Brown Bag has copperfastened its standing as Disney collaborator of first choice. Irish people work well with Americans, says Higgins. They appreciate our creativity and
mischievous humour.
“The Irish-American thing is a good relationship,” she says. “I worked in LA for 12 years. It’s a culture shock — a very different environment. But you assimilate very quickly as an Irish person. You do get that US connection. There is definitely something. They relate to the Irish very quickly.”
With Vampirina, Brown Bag faced a specific challenge: how to make a show about vampires that was spooky, but not scary to young children.
“The reason the Disney executives were excited was that no-one had done a pre-school vampire show,” says Virgien.
“It was almost unheard of: an innocent, lovable girl, who happened to be a vampire and could turn into bat and had a pet with a secret identity. It proved you could make sweet, lovable vampires.”
Compared to Doc McStuffins, Vampirina presented big technical challenges. Animating toy dragons and teddy bears was one thing. Breathing life into Vampirina and her family was more arduous.

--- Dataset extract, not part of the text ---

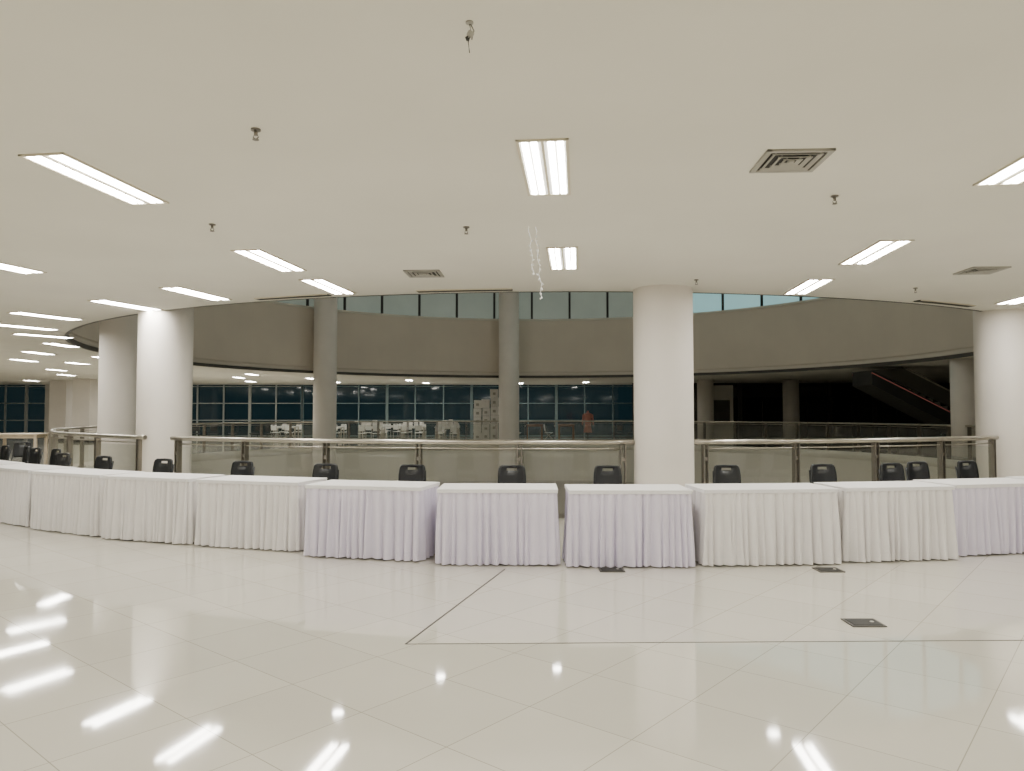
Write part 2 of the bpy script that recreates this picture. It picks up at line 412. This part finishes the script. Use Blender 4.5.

“We all know what humans really move like,” he says. “They are hard to animate. We revamped our whole process, challenged our animators to make it fun and compelling.”
Just as Doc McStuffins has the positive message that children should follow their dreams, so Vampirina has an affirmative subtext.
Having moved with her family from Transylvania to Pennsylvania, little Vampirina feels she is not like other children. The takeaway is that you should be at ease with who you are and not change to please others.
“Our shows have had an impact on the world. Doc McStuffins is well known for inspiring kids to be more than they thought they could,” says Norton. “Let’s hope Vampirina will have the same effect.”
“The Vampirina character is about embracing what it is about yourself that makes you different,” Phelan adds.
“She’s someone that struggles with insecurity. In her first song, she sings, ‘what if the kids don’t like me’. That is something every human being can relate to at some level. It is about empowering kids to relate to what it is about them makes them feel the odd one out.”
Vampirina debuted in the US on October 1. When I ask about ratings,I am told it is a question best-directed to Disney. “For us, success means hearing that someone has decorated a cake with Vampirina,” says Phelan.
“Or that someone is going to dress up as Vampirina. What we are aiming to do is tell entertaining stories in a way that is emotionally relatable to our target audience of young children and their families.”